Filed under London, theatre, tragedy

“Stark Sands”

The Classic Stage Company, as I’ve mentioned before, usually offers us star-driven productions of classical drama, with a mediocre supporting cast: it’s where Broadway character players come to be leading men, primarily by playing Shakespeare’s great titutal heroes: the Richards (II and III), Lear, Hamlet. The idea of offering classically trained actors a venue where they can perform in a role more challenging than that of a cheated (or cheating) husband in some domestic melodrama is respectacble, but the fact that the productions are invariably compromised by the amateurism which frames the (usually male) principle is unfortunate, in a city with so many out-of-work theatre professionals. In the current production of the The Tempest, Mandy Patinkin (playing Prospero but sounding more like the titular weather disturbance) is framed by some of CSC’s trusted artistic associates, who are always servicable, and what seems to be NYU’s latest cohort of MFA graduates, who sound like they’ve never heard of Shakespeare, or poetry. (I hereby acknowledge my distaste for all kinds of MFA programs).

It is Patinkin himself, however, who seems most uncomfortable with Elizabethan verse – and The Tempestis perhaps the most lyrical of Shakespeare’s plays. At times, Patinkinrushes through a soliloquy giving the impression that he is not aware of what he is actually saying: the optimism with which he announces that “every third thought shall be my grave” was almost cruel. Patinkin looks almost biblical in the role of the wizarding duke, and he seems to be enjoying the aura of divinity. In the moment when he repels the drunk rebells who threaten his sovereignity, he sounds like a cross between Ethel Merman and the Burning Bush: I wasn’t sure he was speaking English. The height of absurdity is reached during the nuptual masque that Prospero prepares for his daughter, when Patinking (who should be serving as director and stage manager) joins in the singing with his characteristically affected voice. (There is another amusing moment during the masque when, more appropriately, Prospero asks one of the actors to tone it down: the great ham being threatened by the upstart).

Given the great failure in the leading role, it doesn’t really matter what either the experienced stalwarts or the timid novices are up to. The clowns are satisfactory, the conspirators are passable, the romantic ingenues are sentimentally obnoxious, and Nyambi Nyambi as Caliban gives a performance that is halfassed enough that it fails to be either racist or a commentary on racism. The choice of casting a black actor in that role (and casting other actors of color as the inhabitants of the island) is obvious enough that it’s almost de rigoeurnow: his Carribean accent is what makes the character seem like a caricature. The tattoos of the islanders (which seem to recall Maori warriors while also being phantastical enough to be appropriate for these creatures of the imagination) also fail to go far enough: Angel Desai who plays Ariel in a diaper is particularly rediculous. (Oana Botez-Ban is credited for the diapers). They seem like token references rather than aspects of the characters.

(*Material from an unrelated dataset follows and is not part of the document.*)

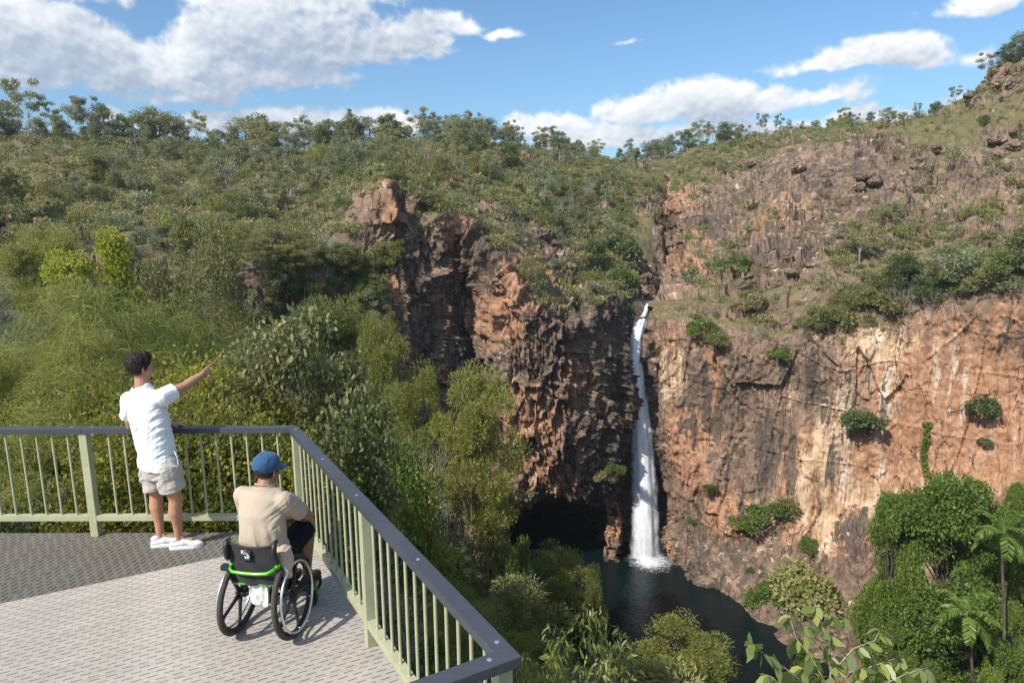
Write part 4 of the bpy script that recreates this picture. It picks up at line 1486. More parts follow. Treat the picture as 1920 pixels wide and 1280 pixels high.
# ---------------------------------------------------------------- wheelchair and the man in it
CH = np.array([-1.842, 4.690, 0])
CHZ = R(8.0)
cR = np.array([math.cos(CHZ), -math.sin(CHZ), 0])
cF = np.array([math.sin(CHZ), math.cos(CHZ), 0])
cU = np.array([0, 0, 1.0])


def W(x, y, z):
    return CH + cR * x + cF * y + cU * z


TYRE = simple('worn_rubber_tyre', (.060, .050, .043), .85, noise=(30, .35), bump=(140, .6, .003))
BLACK_PL = simple('black_plastic', (.016, .016, .018), .42)
BLACK_FAB = cloth_mat('black_nylon', (.030, .029, .031), .15, 700, .8, .1)
ALU = simple('brushed_aluminium', (.72, .73, .74), .28, .95)
GREEN = simple('green_anodised', (.10, .55, .025), .25, .45, coat=.5)
OLIVE = simple('olive_metal', (.18, .22, .03), .35, .5)
PAPER = simple('white_paper', (.78, .77, .74), .7, noise=(9, .08), bump=(40, .4, .004))
PRINT = simple('white_print', (.85, .85, .85), .6)


def build_chair():
    root = thing('wheelchair', 'manual wheelchair with green frame, black back and silver hand rims on the pale deck planks', 'wheelchair', (0, 0, 0))
    RAD = .303
    for sd in (-1, 1):
        camb = R(4.0)
        c = W(sd * .206, 0, RAD)
        axis = unit(cR * sd * math.cos(camb) + cU * math.sin(camb) * 1.0)          # outward, tipped up: the top leans in
        vup = unit(cU * math.cos(camb) - cR * sd * math.sin(camb))
        fw = cF
        ring = lambda r, o, n=48: [c + axis * o + (fw * math.cos(a) + vup * math.sin(a)) * r for a in np.linspace(0, 2 * math.pi, n + 1)[:-1]]
        wb = MB()
        wb.tube(ring(RAD - .046, 0), .011, 8, closed=True)                          # rim
        wh = wb.build('wheel', BLACK_PL, root)
        tb = MB()
        tb.tube(ring(RAD - .0195, 0, 64), .0195, 12, closed=True)
        for k in range(72):                                                          # tread blocks
            a = 2 * math.pi * k / 72
            d = fw * math.cos(a) + vup * math.sin(a)
            t = -fw * math.sin(a) + vup * math.cos(a)
            for o in (-.009, .0, .009):
                tb.box(c + d * (RAD - .0022 - abs(o) * .22) + axis * o + t * (.003 if o else -.003), (.006, .0062, .0075), [d, axis, t])
        tb.build('tyre', TYRE, wh)
        hb = MB()
        hb.tube([c - axis * .045, c + axis * .018], .028, 14)
        hb.tube([c + axis * .018, c + axis * .032], .017, 12)
        hb.build('hub', BLACK_PL, wh)
        for k in range(5):
            a = 2 * math.pi * k / 5 + (math.pi * 1.5 + (.12 if sd > 0 else -.05))
            d = fw * math.cos(a) + vup * math.sin(a)
            sb = MB()
            sb.tube([c + d * .012, c + d * .10, c + d * (RAD - .075), c + d * (RAD - .048)], [.019, .0135, .0125, .019], 8, flat=1.0)
            sb.build('spoke', BLACK_PL, wh)
        rb = MB()
        rb.tube(ring(RAD - .052, .038, 56), .0098, 10, closed=True)
        ro = rb.build('hand_rim', ALU, wh)
        for k in range(6):
            a = 2 * math.pi * (k + .5) / 6
            d = fw * math.cos(a) + vup * math.sin(a)
            tb2 = MB()
            tb2.tube([c + d * (RAD - .048), c + d * (RAD - .052) + axis * .034], .0042, 6)
            tb2.build('rim_tab', ALU, ro)
    fr = MB()                                                                        # frame
    fr.tube([W(-.19, 0, .303), W(.19, 0, .303)], .019, 12)
    for sd in (-1, 1):
        fr.tube([W(sd * .175, -.13, .47), W(sd * .175, .18, .475), W(sd * .172, .30, .465), W(sd * .165, .365, .40), W(sd * .150, .415, .22), W(sd * .13, .43, .13), W(sd * .11, .47, .10)], .0125, 10)
        fr.tube([W(sd * .15, 0, .303), W(sd * .172, .0, .46)], .014, 10)
        fr.tube([W(sd * .15, 0, .303), W(sd * .165, .22, .26), W(sd * .160, .385, .31)], .012, 10)
    fr.tube([W(-.11, .47, .10), W(.11, .47, .10)], .012, 10)
    fr.tube([W(-.172, .29, .465), W(.172, .29, .465)], .011, 10)
    fr.build('frame', BLACK_PL, root)
    fp = MB()
    fp.box(W(0, .49, .095), (.24, .15, .010), [cR, cF, cU])
    fp.build('footplate', BLACK_PL, root, bevel=.003)
    st = MB()
    st.box(W(0, .09, .492), (.35, .42, .05), [cR, cF, cU])
    st.build('seat_cushion', BLACK_FAB, root, bevel=.02)
    tb = MB()
    tb.tube([W(-.165, -.135, .458), W(.165, -.135, .458)], .0075, 8)
    tb.build('rear_bar', GREEN, root)
    for sd in (-1, 1):                                                               # back canes with padded push handles
        cb = MB()
        cb.tube([W(sd * .170, -.115, .47), W(sd * .172, -.125, .58), W(sd * .172, -.135, .66), W(sd * .173, -.15, .765)], .0115, 10)
        cn = cb.build('back_cane', BLACK_PL, root)
        pb = MB()
        pts = [W(sd * .178, -.158, .655), W(sd * .180, -.172, .68), W(sd * .180, -.178, .72), W(sd * .180, -.172, .765), W(sd * .179, -.150, .792), W(sd * .178, -.120, .795)]
        pb.tube(pts, [.013, .020, .022, .023, .021, .014], 12, up=cR, flat=.85)
        pb.build('push_handle', BLACK_PL, cn)
        jb = MB()
        jb.tube([W(sd * .172, -.118, .583), W(sd * .172, -.124, .622)], .0185, 12)
        ball(jb, W(sd * .172, -.140, .604), np.eye(3) * .016, 10, 8)
        jb.build('clamp', GREEN, cn)
    gb = MB()
    gb.tube([W(-.172, -.140, .604), W(-.165, -.172, .590), W(-.14, -.188, .578), W(-.05, -.192, .572), W(.05, -.192, .572), W(.12, -.188, .578), W(.155, -.172, .592), W(.172, -.140, .606)], .0125, 12)
    gb.build('rigid_bar', GREEN, root)
    kb = MB()
    kb.box(W(-.205, -.150, .588), (.07, .05, .040), [cR, cF, cU])
    kb.build('bracket', BLACK_PL, root, bevel=.010)
    # back upholstery: a sling between the canes
    nu, nv = 26, 22
    V = []
    for lay, off in ((0, 0.0), (1, .020)):
        for j in range(nv):
            t = j / (nv - 1)
            z = .455 + .325 * t - (.010 * math.sin(math.pi * .5) if 0 else 0)
            for i in range(nu):
                s = i / (nu - 1) * 2 - 1
                sag = -.030 * (1 - s * s) * (1 - .3 * t)
                zz = z - .018 * (1 - s * s) * t
                wr = .006 * math.sin(7 * s + 9 * t) * (1 - t) + .008 * math.sin(18 * t + 3 * s * s) * (1 - s * s) * .5
                V.append(W(s * .172, -.118 - .035 * t + sag + off + wr, zz))
    Fs = []
    n0 = nu * nv
    for j in range(nv - 1):
        for i in range(nu - 1):
            a = j * nu + i
            Fs.append((a, a + 1, a + nu + 1, a + nu))
            Fs.append((n0 + a, n0 + a + nu, n0 + a + nu + 1, n0 + a + 1))
    for i in range(nu - 1):
        a = (nv - 1) * nu + i
        Fs.append((a, a + 1, n0 + a + 1, n0 + a))
        Fs.append((i + 1, i, n0 + i, n0 + i + 1))
    ub = MB()
    ub.add(V, Fs, 0, True)
    bo = ub.build('backrest', BLACK_FAB, root)
    hb = MB()
    hb.tube([W(s * .165, -.155 - .03 * (1 - s * s) * .7, .776 - .018 * (1 - s * s)) for s in np.linspace(-1, 1, 13)], .0055, 6)
    hb.build('piping', BLACK_FAB, bo)
    # maker's patch: letters K i over a burst of rays
    pc = W(-.028, -.186, .712)
    pn = unit(-cF + cU * .10)
    pu = unit(cU + cF * .10)
    pr = cR
    pb = MB()
    pb.box(pc + pn * .001, (.074, .080, .003), [pr, pu, pn])
    po = pb.build('patch', BLACK_FAB, bo)
    eb = MB()
    for a, b in (((-.036, -.039), (.036, -.039)), ((.036, -.039), (.036, .039)), ((.036, .039), (-.036, .039)), ((-.036, .039), (-.036, -.039))):
        eb.tube([pc + pr * a[0] + pu * a[1] + pn * .003, pc + pr * b[0] + pu * b[1] + pn * .003], .0011, 5)
    eb.build('patch_seam', BLACK_PL, po)
    lb = MB()
    S = lambda x, y: pc + pr * x + pu * y + pn * .0042
    strokes = [((-.029, .006), (-.029, .034)), ((-.029, .019), (-.012, .034)), ((-.024, .022), (-.011, .006)), ((-.002, .006), (-.002, .022)), ((-.002, .029), (-.002, .033))]
    cx, cy = .010, -.010
    for k in range(7):
        a = R(80 - 42 * k)
        r0, r1 = .006, (.026, .020, .022, .022, .018, .020, .018)[k]
        strokes.append(((cx + r0 * math.cos(a), cy + r0 * math.sin(a)), (cx + r1 * math.cos(a), cy + r1 * math.sin(a))))
    for a, b in strokes:
        a, b = np.array(a), np.array(b)
        d = (b - a) / np.linalg.norm(b - a)
        n2 = np.array([-d[1], d[0]]) * .0021
        i = [S(*(a + n2)), S(*(a - n2)), S(*(b - n2)), S(*(b + n2))]
        lb.add(i + [p - pn * .001 for p in i], [(0, 1, 2, 3), (4, 7, 6, 5), (0, 4, 5, 1), (1, 5, 6, 2), (2, 6, 7, 3), (3, 7, 4, 0)])
    lb.build('lettering', PRINT, po)
    # white papers tucked under the seat
    for (x0, x1, z0, z1, dy, tw) in ((-.060, .018, .445, .300, -.112, .02), (.020, .080, .445, .285, -.120, -.02)):
        V = []
        for lay in (0, 1):
            for j in range(7):
                t = j / 6
                for i in range(5):
                    s = i / 4
                    V.append(W(x0 + (x1 - x0) * s + .008 * math.sin(5 * t + tw * 90), dy - .012 * math.sin(6 * s + 4 * t + tw * 60) - .015 * t + lay * .022, z0 + (z1 - z0) * t * (1 + tw * 3 * (s - .5) * 2)))
        Fs = []
        for j in range(6):
            for i in range(4):
                a = j * 5 + i
                Fs.append((a, a + 5, a + 6, a + 1))
                Fs.append((35 + a, 35 + a + 1, 35 + a + 6, 35 + a + 5))
        for j in range(6):
            for i in (0, 4):
                a = j * 5 + i
                Fs.append((a, a + 5, 35 + a + 5, 35 + a))
        for i in range(4):
            Fs.append((30 + i, 31 + i, 66 + i, 65 + i))
        pb = MB()
        pb.add(V, Fs)
        pb.build('paper', PAPER, root)
    for sd in (-1, 1):                                                               # front casters
        c = W(sd * .185, .385, .062)
        cb = MB()
        cb.tube([c - cR * .014, c + cR * .014], .060, 20, smooth=False)
        cb.tube([c - cR * .019, c + cR * .019], .030, 14, smooth=False)
        co_ = cb.build('caster', BLACK_PL, root, bevel=.004)
        fb = MB()
        for k in (-1, 1):
            fb.tube([c + cR * .024 * k, c + cR * .024 * k + cF * .02 + cU * .075], .0075, 8)
        fb.tube([c + cF * .02 + cU * .08 - cR * .03, c + cF * .02 + cU * .08 + cR * .03], .012, 8)
        fb.tube([c + cF * .02 + cU * .08, c + cF * .03 + cU * .20, W(sd * .17, .39, .30)], .0125, 10)
        fb.build('caster_fork', OLIVE, co_)
    sg = MB()                                                                        # curved side loop at the front
    sg.tube([W(.185, .34, .21), W(.205, .42, .24), W(.21, .47, .20), W(.205, .48, .13), W(.18, .45, .085)], .0125, 10)
    sg.build('side_loop', BLACK_PL, root)
    return root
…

No performance stands out, but it’s hard to stand out when the tempest called Patinkin is bellowing iambic pentameters in your ears. Brian Kulick’s stylized production (whatever stylized has come to mean nowadays) also fails to rise beyond the satisfactory level – the opening tempest sequence is promising enough, but there is not much enchantment or wonder in the rest of the two and a half hours. Perhaps I’ ve been too spoiled by three months of German theatre: if this production was down at the Schaubuehne, the unfortunate actors would have been suspended from the ceiling trying to balance on the large moving flat which in Jian Jung’s minimal design represents the ocean. As directed here, this moment fails to communicate a sense of danger: perhaps  because this is already a passage into a realm of magic, rather than a true danger. The magic, however, never turns up.

(The cryptic title of this blog post refers to the name of the actor playing Ferdinand, with appropriate sentimental naivete. It was his name, however, that seemed to be most relevant to this sandy production: see picture).